Reporting on Themes with Multi-Channel Feedback Data

The final step in your analysis process is to identify supporting evidence of your findings that will be communicated in the summarizing step of the product test reporting process. Often, a feedback theme is identified through surveys, where a certain percentage of responses can be either a glowing validation or cause for concern. Depending on the additional feedback channels you’ve activated for your test, these themes are almost always supported by tester quotes, Activity Logs, Performance Zone heat maps and tester image and video uploads. Using these additional feedback channels can help paint a clear picture internally for course correction or product launch.

Beyond the Themes

So far we’ve talked about the value of using a themes approach for product test reporting. We find that for 80+% of Key Takeaways, this approach works best. However, there are times when feedback doesn’t fit within a bucket of greater feedback data. When this happens, it’s important to consider including the one-off data points or call-outs as they can also prove valuable in the product creation process.

Product Testing Tools and Technology

Lastly, a note on the tools used for this process. In keeping with the climbing analogy, it’s important to bring the right equipment for your route. Do you need ice tools and crampons? A ledge? A climbing rack with really small or really wide gear? Usually, you’ll begin your reporting with a level of familiarity with the type of product, the test requirements and amount of data collected. With that knowledge, it is important to use the right analysis tools for successful product test reporting. This could take place all within a single platform, within offline tools, or through a combination of the two.

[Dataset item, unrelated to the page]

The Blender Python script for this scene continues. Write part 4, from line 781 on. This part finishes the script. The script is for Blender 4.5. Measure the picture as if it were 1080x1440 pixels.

After all of this route-finding, occasional falls and eventual flow, you’ll be done with the most technical part of the climb. Next, you’ll be cruising a moderate snow slope to the summit.

Summarizing Product Test Reporting Findings

You’ve made it through the most challenging part of the climb, but you’re not standing on the summit yet. Now, your focus should be on taking all of the relevant and actionable findings you’ve identified and confirmed in the first two steps and preparing them as Key Takeaways for a greater audience.

First, consider the most relevant stakeholders and decision makers related to your product test. This might not always be the same, either. For example, one test may be a standard ongoing product quality test while another is for new product innovation, while another is investigating a critical issue. Consider the application of your findings and the different relevant groups when building out your Key Takeaways. One moment, that might be the CEO, sourcing the next, and a Product Manager next. Making sure your Key Takeaways are prepared with a focus on relevance to these individuals will ensure the positive outcomes of the testing and overall value.

Lastly, consider the legacy and future relevance of your Key Takeaways. Typically, new product development can and will include the reference of like or past styles. The findings you generate in your product test report will play a defining role in everything from new products to product updates and revisions.

The Summit is Only Halfway

Congrats. You made it to the top. You’ve familiarized yourself with the feedback data, collected and tested themes and packed up Key Takeaways to create exceptional product experiences. But as they say, “the summit is only halfway”! From here, you’ll be navigating the internal diffusion and implementation of you product test reporting. Good luck!